Biographical Database of Black Women Suffragists

Biographical Sketch of Annie Pride Washington, 1878-1957

By Thomas Dublin, Distinguished Professor Emeritus, Binghamton University

Annie Pride was born in May 1878 in Virginia, the fourth of eleven children of John and Laura Pride. Her father worked as a barber in 1880 and 1900. The family lived in Lynchburg and Annie completed high school and then graduated from Hampton Institute in 1899. In December 1905 she married Allen Washington, twelve years her senior. Her husband was employed at Hampton Institute and served as commandant of cadets between 1916 and his death in 1930. The couple did not have children.

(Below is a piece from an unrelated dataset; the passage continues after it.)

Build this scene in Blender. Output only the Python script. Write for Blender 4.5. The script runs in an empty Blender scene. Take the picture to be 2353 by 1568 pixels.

Annie Washington registered to vote with Caroline Smith Isham in the fall of 1920. The white Registrar "boldly told Mrs. Washington that he did not intend to be bothered with a lot of colored women. They intended to just let a few register." Washington and Isham were among those Black women who did successfully register to vote.

Washington's name appears twice in local papers when she sold lots of land in Hampton in 1932 and 1937. In the earlier transaction she was listed as the seller along with R.R. and Jennie Moton. R.R. Moton had served as Commandant of Cadets at Hampton Institute and had hired Allen Washington as his assistant. In 1915 he succeeded Booker T. Washington as the principal of Tuskegee Institute, Jennie Moton was a supporter of woman suffrage.

In 1940, at 61, Annie Washington, now a widow, worked as a matron of a boys' dormitory at a college in Durham, NC. At some point she moved back to Hampton, where she resided at the time of her death in Durham in April 1957. She is buried in the Hampton University Cemetery.

Sources:

Brent Tarter, Marianne E. Julienne and Barbara C. Batson, The Campaign for Woman Suffrage in Virginia (Charleston, SC: History Press, 2020), 48—49 and 147.

"'Really and Truly a Citizen': Virginia Women Register to Vote in 1920," online at https://uncommonwealth.virginiamemory.com/blog/2020/09/16/really-and-truly-a-citizen-virginia-women-register-to-vote-in-1920/.

U.S. Census, 1880, Lynchburg, Virginia, with family of origin. All census entries accessed through Ancestry Library Edition.

U.S. Census, 1900, Lynchburg, Virginia, with family of origin.

U.S. Census, 1910, Elizabeth City County, Virginia—with Allen Washington.

U.S. Census, 1920, Elizabeth City County, Virginia, with Allen Washington.

U.S. Census, 1930, Elizabeth City County, Virginia, with Allen Washington

U.S. Census, 1940, Durham, NC, boarding at a college.

Find-a-Grave death record for Annie Pride Washington; also death record in

Ancestry Library Edition.

Untitled, Southern Workman, 35:2 (1 Feb. 1906), p. 120.

"Major Washington, Hampton Institute Commandant is Dead," Newport News Daily Press, 17 September 1930, p. 6.

"Deeds Recorded," Newport New Daily Press, 13 September 1932, p. 6 and 30 April, 1937, p. 9.